My reasons for that fall into mere conjecture, but I have a few of them. The first is that nearly as soon as AIW was published, authors were already taking cracks at it through parody and narrative imitation. However, none could match his style, and anyone who has read Carroll's work can tell the difference between the two. Now I haven't read any of these more infamous parodies and spin-offs, but I do know that it's incredibly hard, if nearly impossible, to match another writer's voice and style, word-for-word. It's doable in theory, but I've never seen it done, with Carroll's work or with any other.

Secondly, it would seem utterly pointless for an author to write only a segment of the story, in the original author's same style and voice, word-for-word. If the author could accomplish that, I doubt highly they'd stick to only writing a chapter, taking into consideration the numerous AIW reimaginings, reinterpretations, and "sequels".

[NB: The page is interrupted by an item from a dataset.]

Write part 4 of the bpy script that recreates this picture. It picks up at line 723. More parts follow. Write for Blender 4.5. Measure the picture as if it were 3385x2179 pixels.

Furthermore, historians, researchers, and literary theologists have found that Carroll was notorious for including inside jokes in his work, especially AIW. If this was the case, then it would be impossible for another author to write The Wasp in the Wig, as they'd have to be privy to such a joke. However, this assumes that such inside jokes are included in the chapter in question, and I haven't studied it enough to find any. I'm also unsure as to what has been researched on the matter; therefore this reason is much more speculative and theoretical than any other than I have.

However, considering the time period it was or would've been written in, such a chapter would have to have been written by hand. Handwriting experts, either from that period of time or modernly, would be able to tell if it was Carroll who wrote it or someone else. I'm not sure if such tests have been done on the original document, but I know that it would produce the most conclusive results.

In short, the odds of it being a fake are just too small for it to be likely. It's possible, just not highly.